Nowy kształt pamięci
W sposób szczególny zmiany te przebiegały w naszej części Europy. Jak pisze Krzysztof Pomian w tomie Historia. Nauka wobec pamięci: „upadek ustrojów komunistycznych narzuconych przez Związek Sowiecki i podtrzymywanych obecnością jego wojska lub groźbą zbrojnej interwencji był między innymi wyzwoleniem pamięci. (…) W każdym z nich oficjalna pamięć była mniej czy bardziej gwałtownie skłócona z pamięcią przekazywaną w najlepszym razie ustnie, w rodzinie, a publicznie – tylko wśród emigracji czy w samizdacie, jeśli istniał. Obalenie cenzury, przywróceniezwiązków z emigracją, powrót ludzi i dzieł zabronionych przez dziesięciolecia: wszystkie te bezpośrednie skutki upadku ustrojów komunistycznych spowodowały wynurzenie się stłumionych pamięci i rozpaliły ponownie konflikty pamięci niekiedy wygasłe, jak się zdawało, już od dawna”.
W kształtowaniu nowych obrazów przeszłości istotnym czynnikiem jest – o czym nie należy zapominać – polityka historyczna czy też szerzej: polityka tożsamości, ustanawiana przede wszystkim przez władze publiczne. Wszystkie te działania mają legitymizować nową rzeczywistość i budować wspólnotę. Bowiem, jak podkreśla Krzysztof Pomian, chociaż domeną polityki jest przyszłość, to jednak bez uwzględniania przeszłości nie sposób jej kształtować. Zatem wokół pamięci trwa nieustanna gra, w której uczestniczą różne podmioty.

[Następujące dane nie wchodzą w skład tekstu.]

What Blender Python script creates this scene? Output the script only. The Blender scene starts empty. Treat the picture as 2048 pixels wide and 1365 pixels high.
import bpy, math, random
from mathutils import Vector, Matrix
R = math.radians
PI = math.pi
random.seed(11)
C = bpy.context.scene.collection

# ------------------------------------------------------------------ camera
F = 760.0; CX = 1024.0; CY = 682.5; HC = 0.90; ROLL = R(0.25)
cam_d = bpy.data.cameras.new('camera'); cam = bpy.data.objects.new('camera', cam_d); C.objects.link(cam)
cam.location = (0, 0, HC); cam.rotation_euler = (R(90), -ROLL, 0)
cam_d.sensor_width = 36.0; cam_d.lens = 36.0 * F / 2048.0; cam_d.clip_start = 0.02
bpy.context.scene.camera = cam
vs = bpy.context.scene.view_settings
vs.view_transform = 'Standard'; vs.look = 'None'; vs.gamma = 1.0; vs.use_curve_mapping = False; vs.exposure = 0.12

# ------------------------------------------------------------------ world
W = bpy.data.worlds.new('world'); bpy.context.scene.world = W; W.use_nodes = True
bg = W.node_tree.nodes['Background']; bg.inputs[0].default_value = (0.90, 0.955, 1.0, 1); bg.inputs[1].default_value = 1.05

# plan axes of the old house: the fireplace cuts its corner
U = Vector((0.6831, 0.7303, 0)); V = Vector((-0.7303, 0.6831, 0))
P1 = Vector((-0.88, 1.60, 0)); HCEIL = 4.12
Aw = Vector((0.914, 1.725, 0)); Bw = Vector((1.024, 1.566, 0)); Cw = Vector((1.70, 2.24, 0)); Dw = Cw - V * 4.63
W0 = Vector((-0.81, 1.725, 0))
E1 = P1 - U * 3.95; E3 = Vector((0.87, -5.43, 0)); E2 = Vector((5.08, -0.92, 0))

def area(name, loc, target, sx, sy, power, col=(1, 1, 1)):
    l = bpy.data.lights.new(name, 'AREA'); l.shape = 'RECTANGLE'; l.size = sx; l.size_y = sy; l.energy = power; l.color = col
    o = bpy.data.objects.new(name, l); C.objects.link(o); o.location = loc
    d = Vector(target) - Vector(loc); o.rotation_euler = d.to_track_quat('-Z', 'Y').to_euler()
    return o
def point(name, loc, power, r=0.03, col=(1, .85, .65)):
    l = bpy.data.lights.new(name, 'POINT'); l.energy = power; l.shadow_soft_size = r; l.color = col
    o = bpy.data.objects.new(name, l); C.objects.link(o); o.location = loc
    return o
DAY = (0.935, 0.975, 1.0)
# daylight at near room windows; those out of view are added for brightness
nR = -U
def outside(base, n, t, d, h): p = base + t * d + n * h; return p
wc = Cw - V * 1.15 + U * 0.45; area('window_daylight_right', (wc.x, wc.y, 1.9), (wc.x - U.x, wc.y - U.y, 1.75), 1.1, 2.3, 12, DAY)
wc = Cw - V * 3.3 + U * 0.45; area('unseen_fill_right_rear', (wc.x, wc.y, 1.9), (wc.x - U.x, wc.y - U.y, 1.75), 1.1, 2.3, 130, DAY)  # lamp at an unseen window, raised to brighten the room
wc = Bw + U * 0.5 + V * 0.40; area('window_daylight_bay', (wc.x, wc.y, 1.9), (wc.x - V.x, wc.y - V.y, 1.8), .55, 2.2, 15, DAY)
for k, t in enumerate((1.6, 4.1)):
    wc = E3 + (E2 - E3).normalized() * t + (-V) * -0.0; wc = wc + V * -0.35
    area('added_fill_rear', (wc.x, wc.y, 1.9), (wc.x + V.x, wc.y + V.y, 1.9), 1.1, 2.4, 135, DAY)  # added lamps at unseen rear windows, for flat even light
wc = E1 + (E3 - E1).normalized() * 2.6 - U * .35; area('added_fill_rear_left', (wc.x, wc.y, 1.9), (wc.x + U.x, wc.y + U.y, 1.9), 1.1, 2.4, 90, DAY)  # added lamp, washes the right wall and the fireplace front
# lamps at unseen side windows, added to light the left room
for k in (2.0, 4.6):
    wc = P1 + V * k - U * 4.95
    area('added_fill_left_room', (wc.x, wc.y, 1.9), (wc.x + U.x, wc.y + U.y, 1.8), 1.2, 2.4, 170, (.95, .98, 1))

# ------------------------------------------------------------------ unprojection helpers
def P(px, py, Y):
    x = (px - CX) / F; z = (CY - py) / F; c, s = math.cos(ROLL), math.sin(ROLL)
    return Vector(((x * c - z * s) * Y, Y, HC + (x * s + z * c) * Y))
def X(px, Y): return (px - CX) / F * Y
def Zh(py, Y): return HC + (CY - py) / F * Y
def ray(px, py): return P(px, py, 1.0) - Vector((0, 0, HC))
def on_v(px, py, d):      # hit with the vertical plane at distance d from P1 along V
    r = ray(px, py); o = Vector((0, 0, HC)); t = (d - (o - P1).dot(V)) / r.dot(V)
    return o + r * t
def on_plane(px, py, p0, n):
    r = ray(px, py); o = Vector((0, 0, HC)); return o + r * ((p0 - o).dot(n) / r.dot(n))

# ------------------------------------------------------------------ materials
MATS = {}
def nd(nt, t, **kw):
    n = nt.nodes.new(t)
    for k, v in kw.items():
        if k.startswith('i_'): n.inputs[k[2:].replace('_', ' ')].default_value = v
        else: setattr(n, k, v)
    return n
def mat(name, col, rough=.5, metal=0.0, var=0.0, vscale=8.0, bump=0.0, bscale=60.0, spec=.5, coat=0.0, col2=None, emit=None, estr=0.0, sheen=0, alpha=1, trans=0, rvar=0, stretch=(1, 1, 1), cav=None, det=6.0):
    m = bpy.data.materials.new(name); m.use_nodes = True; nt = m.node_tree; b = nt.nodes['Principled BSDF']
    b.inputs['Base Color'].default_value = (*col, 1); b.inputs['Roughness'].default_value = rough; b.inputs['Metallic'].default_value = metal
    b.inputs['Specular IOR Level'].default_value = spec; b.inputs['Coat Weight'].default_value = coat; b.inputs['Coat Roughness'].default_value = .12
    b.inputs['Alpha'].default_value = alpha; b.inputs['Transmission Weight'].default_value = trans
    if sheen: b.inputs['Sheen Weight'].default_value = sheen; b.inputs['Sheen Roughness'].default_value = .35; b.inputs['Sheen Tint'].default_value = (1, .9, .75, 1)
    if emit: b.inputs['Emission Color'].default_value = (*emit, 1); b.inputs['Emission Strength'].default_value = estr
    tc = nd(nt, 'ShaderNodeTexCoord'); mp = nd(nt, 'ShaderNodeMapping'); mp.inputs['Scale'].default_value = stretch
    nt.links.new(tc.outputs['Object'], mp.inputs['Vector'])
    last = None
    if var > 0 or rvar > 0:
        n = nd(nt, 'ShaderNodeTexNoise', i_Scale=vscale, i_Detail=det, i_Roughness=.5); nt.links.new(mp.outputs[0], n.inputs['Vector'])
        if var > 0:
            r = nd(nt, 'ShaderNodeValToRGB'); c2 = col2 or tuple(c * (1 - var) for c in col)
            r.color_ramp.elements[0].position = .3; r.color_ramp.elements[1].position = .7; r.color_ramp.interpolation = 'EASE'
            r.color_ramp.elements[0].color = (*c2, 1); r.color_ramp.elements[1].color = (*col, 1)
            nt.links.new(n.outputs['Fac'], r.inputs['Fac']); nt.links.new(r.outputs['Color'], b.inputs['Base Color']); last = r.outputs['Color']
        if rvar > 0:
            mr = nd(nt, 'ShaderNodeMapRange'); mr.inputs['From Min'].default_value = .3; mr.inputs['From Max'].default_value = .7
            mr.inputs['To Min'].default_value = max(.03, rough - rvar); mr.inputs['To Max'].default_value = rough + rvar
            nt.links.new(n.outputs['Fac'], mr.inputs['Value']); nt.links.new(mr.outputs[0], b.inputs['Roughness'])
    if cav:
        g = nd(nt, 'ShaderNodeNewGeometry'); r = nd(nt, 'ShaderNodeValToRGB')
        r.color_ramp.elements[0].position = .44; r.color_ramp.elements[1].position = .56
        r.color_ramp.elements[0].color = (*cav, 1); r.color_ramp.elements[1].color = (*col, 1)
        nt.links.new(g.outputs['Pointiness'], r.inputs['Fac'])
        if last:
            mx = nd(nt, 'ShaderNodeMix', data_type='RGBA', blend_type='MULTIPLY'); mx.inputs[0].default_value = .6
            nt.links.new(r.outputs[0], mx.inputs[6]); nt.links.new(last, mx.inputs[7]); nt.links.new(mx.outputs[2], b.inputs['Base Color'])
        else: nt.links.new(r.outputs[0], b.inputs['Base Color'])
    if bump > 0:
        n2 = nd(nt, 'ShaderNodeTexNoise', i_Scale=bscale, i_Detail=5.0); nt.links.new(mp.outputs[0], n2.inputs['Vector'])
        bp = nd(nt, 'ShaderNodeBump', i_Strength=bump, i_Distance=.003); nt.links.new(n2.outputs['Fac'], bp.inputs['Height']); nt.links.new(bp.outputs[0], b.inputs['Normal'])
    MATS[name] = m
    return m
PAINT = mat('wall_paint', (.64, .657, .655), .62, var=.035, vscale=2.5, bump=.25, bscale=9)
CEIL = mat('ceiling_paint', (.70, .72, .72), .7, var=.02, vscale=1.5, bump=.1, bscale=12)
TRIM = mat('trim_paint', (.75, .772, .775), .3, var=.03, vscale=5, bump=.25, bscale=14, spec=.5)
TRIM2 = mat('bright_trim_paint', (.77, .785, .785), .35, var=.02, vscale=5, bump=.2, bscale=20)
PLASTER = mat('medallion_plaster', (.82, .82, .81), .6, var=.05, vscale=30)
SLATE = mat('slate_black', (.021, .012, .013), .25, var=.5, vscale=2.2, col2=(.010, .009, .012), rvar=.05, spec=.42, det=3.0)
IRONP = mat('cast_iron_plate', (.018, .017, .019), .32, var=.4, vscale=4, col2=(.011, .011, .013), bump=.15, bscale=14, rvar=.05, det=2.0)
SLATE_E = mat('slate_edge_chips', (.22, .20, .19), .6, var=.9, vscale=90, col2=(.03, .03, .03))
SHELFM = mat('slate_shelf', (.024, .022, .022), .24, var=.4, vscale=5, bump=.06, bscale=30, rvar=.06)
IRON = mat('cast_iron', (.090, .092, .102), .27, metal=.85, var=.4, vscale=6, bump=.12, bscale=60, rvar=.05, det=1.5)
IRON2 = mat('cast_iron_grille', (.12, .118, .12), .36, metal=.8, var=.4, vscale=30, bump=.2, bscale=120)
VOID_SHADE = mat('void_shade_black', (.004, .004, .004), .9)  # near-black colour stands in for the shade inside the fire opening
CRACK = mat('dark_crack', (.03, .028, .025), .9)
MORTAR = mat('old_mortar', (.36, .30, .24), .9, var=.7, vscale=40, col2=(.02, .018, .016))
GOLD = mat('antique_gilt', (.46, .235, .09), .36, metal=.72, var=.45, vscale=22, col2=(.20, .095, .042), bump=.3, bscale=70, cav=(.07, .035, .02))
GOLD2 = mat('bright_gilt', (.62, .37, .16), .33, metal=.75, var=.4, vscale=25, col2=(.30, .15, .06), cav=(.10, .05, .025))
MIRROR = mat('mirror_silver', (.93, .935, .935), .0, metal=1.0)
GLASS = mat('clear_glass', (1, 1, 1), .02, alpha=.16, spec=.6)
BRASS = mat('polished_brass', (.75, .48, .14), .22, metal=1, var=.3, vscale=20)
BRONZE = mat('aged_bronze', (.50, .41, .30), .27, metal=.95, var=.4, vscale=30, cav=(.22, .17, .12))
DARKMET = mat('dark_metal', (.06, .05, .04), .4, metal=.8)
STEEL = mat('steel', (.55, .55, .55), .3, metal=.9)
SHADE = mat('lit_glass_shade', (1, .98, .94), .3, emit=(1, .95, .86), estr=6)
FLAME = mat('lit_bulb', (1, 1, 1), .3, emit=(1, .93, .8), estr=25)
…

Gdzie w tej grze znaleźli się artyści? W ostatnim dwudziestoleciu przeszłość stała się jednym z najważniejszych podejmowanych przez nich problemów. Lista artystów jest długa: Mirosław Bałka, Peter Fuss, Rafał Jakubowicz, Zbigniew Libera, Dorota Nieznalska, Krystyna Piotrowska, Wilhelm Sasnal, Artur Żmijewski… Są to twórcy wywodzący się z odmiennych środowisk, pokoleń, wypowiadający się za pośrednictwem różnych mediów, podejmujący różnorodne tematy: Holokaust, stosunki polsko-żydowskie, powstanie warszawskie, solidarnościowy bunt…
Wszyscy oni sięgali nie tyle po historię, ile raczej po pamięć. To kluczowe rozróżnienie. Pierre Nora – jeden ze „sprawców” zamieszania z pamięcią i autor fundamentalnych Les Lieux de memoire w tekście Między pamięcią i historią podkreślał: „Pamięć i historia nie tylko nie są już synonimami, ale ukazują się dziś jako fundamentalne sobie przeciwstawione pojęcia. Pamięć jest życiem wiedzionym przez żywe społeczeństwa ustanowione w jej imię. Nieustannie ewoluuje, jest otwarta na dialektykę pamiętania i zapominania (…). Z drugiej strony historia jest zawsze problematyczną i niepełną rekonstrukcją tego, czego już nie ma”.